The Somali side on Monday criticised Kenya’s move.
“We are deeply concerned that Kenya has decided not to appear at these hearings,” said Mahdi Mohammed Gulaid, opening Somalia’s case. He said it was “inconsistent with the rule of law” and Kenya’s commitment to the court.
Kenya “has no grounds to complain about its treatment by the court” after the ICJ granted three previous requests for delays that held up the case by 18 months, he said.
In its letter, Kenya also reportedly argued that holding the ICJ hearings virtually did not allow it to present its case in the most effective way.
The ICJ on Monday, however, dismissed Kenya’s request for a “30-minute opportunity to orally address the court before the commencement of the actual hearings”.
Oil exploration prospects
The case is supposed to adjudicate a maritime boundary dispute about more than 100,000sq km (nearly 40,000sq miles) of seafloor claimed by both countries.
The spat began after Somalia accused Kenya of illegally awarding exploration rights in the waters to multinationals Total and Eni.
The extent of the hydrocarbon reserves in the disputed waters is unknown, but Kenya awarded the licences at a time when the East African coast was emerging as one of the world’s hottest oil exploration prospects.
Somalia, which lies northeast of Kenya, wants to extend its maritime frontier with Kenya along the line of the land border, in a southeasterly direction. In contrast, Kenya claims the border should take a roughly 45-degree turn at the shoreline and run in a latitudinal line, giving it more territory.
“Roughly, what Somalia is saying is that the law provides for an equidistant line from the two shores (equal distance from both shores) for the territorial sea and that should be projected further for the other zones, so it should follow the course of the land boundary,” Antonios Tzanakopoulos, associate professor of public international law at the University of Oxford, told Al Jazeera.
“Whereas Kenya is basically saying, ‘Look, that might have been the initial position but in our case, we believe that it runs parallel to the latitude (45-degree angle) and that has been our position since 1979 and it has been respected by Somalia since 1979 until 2014,” he said, referring to the year Somalia asked the ICJ to rule on the case after out-of-court negotiations between the two countries aimed at settling the dispute broke down.
“To put it simply,” Tzanakopoulos said, “Kenya’s argument roughly could be, ‘If you haven’t disputed something for 35 years, then it becomes some sort of agreement between the two.

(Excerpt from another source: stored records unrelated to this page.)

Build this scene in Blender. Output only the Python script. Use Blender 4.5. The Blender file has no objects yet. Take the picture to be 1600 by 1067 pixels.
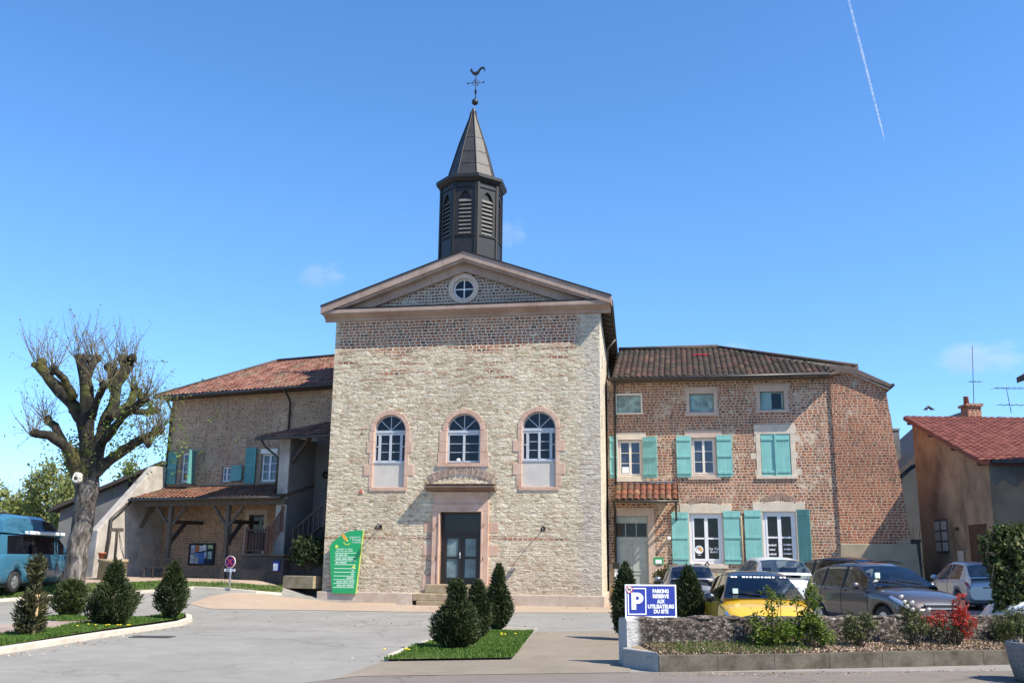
import bpy, bmesh, math, random
import numpy as np
from mathutils import Vector, Matrix
from mathutils.geometry import tessellate_polygon
from mathutils.noise import noise as pnoise

R = math.radians
rng = random.Random(7)
nrng = np.random.default_rng(7)
S = bpy.context.scene
COL = S.collection

# ------------------------------------------------------------------ camera
F_PX, TH, RHO, CAM_H = 1483.0, math.atan(341.5 / 1483.0), 0.011, 1.65
CAM = Vector((0, 0, CAM_H))
_f = Vector((0, math.cos(TH), math.sin(TH)))
_r0 = Vector((1, 0, 0)); _u0 = Vector((0, -math.sin(TH), math.cos(TH)))
_r = _r0 * math.cos(RHO) + _u0 * math.sin(RHO)
_u = _u0 * math.cos(RHO) - _r0 * math.sin(RHO)
cd = bpy.data.cameras.new('camera'); cam = bpy.data.objects.new('camera', cd); COL.objects.link(cam)
cd.sensor_width = 36; cd.lens = 36 * F_PX / 1600; cd.clip_start = .1; cd.clip_end = 20000
cam.matrix_world = Matrix(((_r.x, _u.x, -_f.x, CAM.x), (_r.y, _u.y, -_f.y, CAM.y), (_r.z, _u.z, -_f.z, CAM.z), (0, 0, 0, 1)))
S.camera = cam

# ------------------------------------------------------------------ light
SUN = Vector((.732, -.452, .98)).normalized()
SUN_EL = math.asin(SUN.z)
sl = bpy.data.lights.new('sun', 'SUN'); sl.energy = 5.0; sl.angle = R(.5); sl.color = (1, .92, .79)
so = bpy.data.objects.new('sun', sl); COL.objects.link(so)
so.rotation_euler = SUN.to_track_quat('Z', 'Y').to_euler()
W = bpy.data.worlds.new('World'); S.world = W; W.use_nodes = True
wn = W.node_tree; wn.nodes.clear()
wo = wn.nodes.new('ShaderNodeOutputWorld'); bg = wn.nodes.new('ShaderNodeBackground')
sky = wn.nodes.new('ShaderNodeTexSky'); sky.sky_type = 'NISHITA'; sky.sun_disc = False
sky.sun_elevation = SUN_EL; sky.sun_rotation = math.atan2(SUN.x, SUN.y)
sky.air_density = 1.0; sky.dust_density = .25; sky.ozone_density = 2.4; sky.altitude = 200
bg.inputs['Strength'].default_value = .12
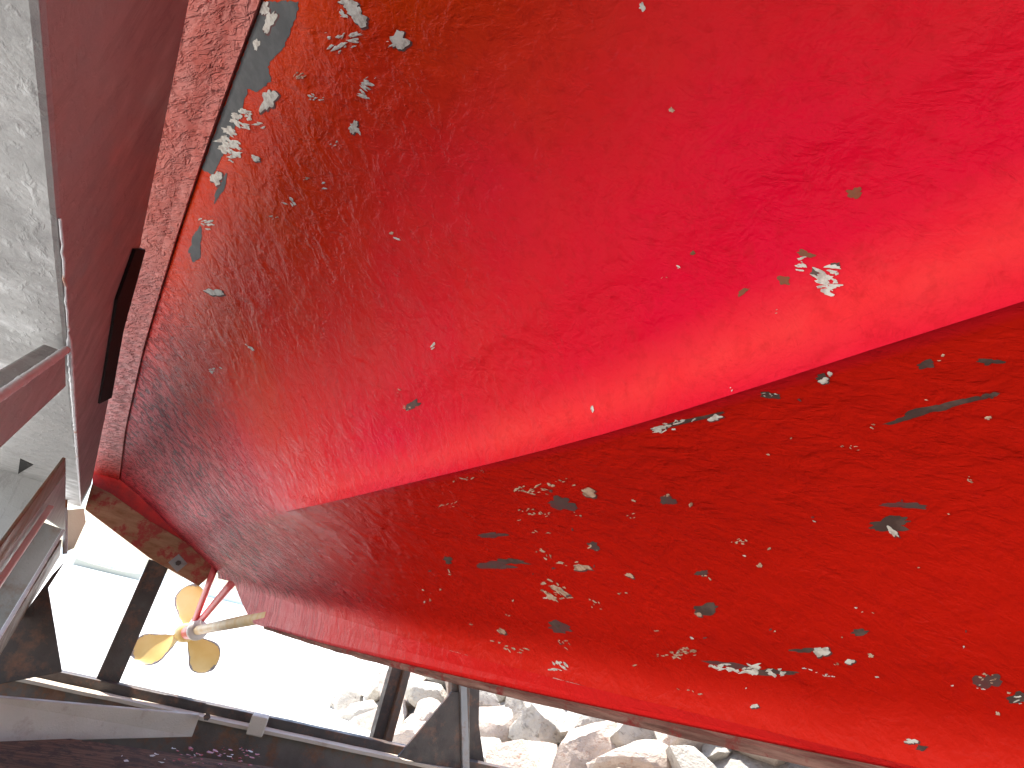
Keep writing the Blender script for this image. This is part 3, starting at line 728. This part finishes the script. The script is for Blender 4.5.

“So the court will have to decide, ‘Do we delimit the boundary on the basis of the Somali claim that we should just apply the relevant provisions of the law … or do we accept the Kenyan position that some sort of tacit agreement has been [reached] between the two states because of the long non-protest over the boundary running another course?'”
Relations between the two neighbours have taken a turn for the worse during the last 10 years.
Kenya recalled its ambassador to Somalia in February 2019 after accusing the government in Mogadishu of selling oil and gas blocks at a London auction despite the pending delineation case before the ICJ.
Kenya also contested the ICJ’s authority to rule in the case, but the court dismissed its objections in 2017.
Al Jazeera’s Catherine Wambua-Soi, reporting from Nairobi, said the lawyers representing Somalia at the ICJ argued that the country “never agreed to any boundary line, demarcation by Kenya as the country is suggesting.
“They said there’s no treaty, no regional agreement and that Kenya has been taking advantage of the political situation in Somalia to use that disputed territory, which Somali lawyers say Kenya is already exploring … [in violation of] international law,” Wambua-Soi said.
Rulings by the ICJ are final. However, the court has no direct means of enforcement and some states have ignored its decisions in the past.
“Non-appearance before the International Court of Justice does happen, on occasion, but it does not affect the power of the court to hear the case, nor does it affect the power of the court to issue a binding judgement,” Tzanakopoulos explained.